In the event that a majority of the labor constituencies (based on the sheer number of affected individuals) and such governmental designees are unable to reach a solution within the designated time limit (which they can extend by another 90 days by mutual consent), the trustee would have the right to architect a plan, subject ultimately to court approval and modification, to implement a restructuring plan that could include replacing the defined benefit plan with a defined contribution plan, reducing the level of pension benefits, extending the time for payment of such benefits (but only for individuals who have not yet retired) but not beyond the time that Social Security benefits would accrue under federal law, imposing an increase in local sales, property and income tax, which increased revenues could only be used to fund pension obligations.
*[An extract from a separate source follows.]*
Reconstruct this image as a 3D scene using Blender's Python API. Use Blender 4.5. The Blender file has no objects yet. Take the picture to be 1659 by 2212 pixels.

The trustee would be required to take into consideration and to make findings in connection with demographic trends, the burden imposed on local taxpayers, the disincentives to local business to remain in the relevant governmental jurisdiction and the overall impact on the quality of life and governmental services. This is a careful balancing of interests would also be subject to judicial review. Both the governmental and labor interests would submit their objections to the submitted plan within 30 days of receipt and would be entitled to commit to a different solution based upon a majority of labor constituencies and the governmental designee’s mutual agreement to a different plan. After a thorough review and assuming no such alternative plan is accepted, the court would have the right to remand the plan back to the trustee with specific recommendation or to make the modifications itself. The final decision of the court would be subject to review and appeal under federal law, but the trustee would be empowered to implement the court’s ruling.
At the end of the day, a solution is necessary. While unions might fiercely resist this new statute, they would be infinitely worse off if they triggered a complete Chapter 9 bankruptcy. This is the lesser of two evils and definitely creates a path to get money into those pension systems to pay retirees, which has to be attractive to unions whose members might get slammed by full insolvency. This is also a solution that should be embraced on a non-partisan basis, something that might find its way as the basis for a House of Representatives otherwise unable to compromise. Perhaps it is precisely the kind of “give” that Democrats need to make to entice Republicans into revenue enhancements as part of the overall budget process.
I’m Peter Dekom, and it’s time to find solutions for our biggest problems!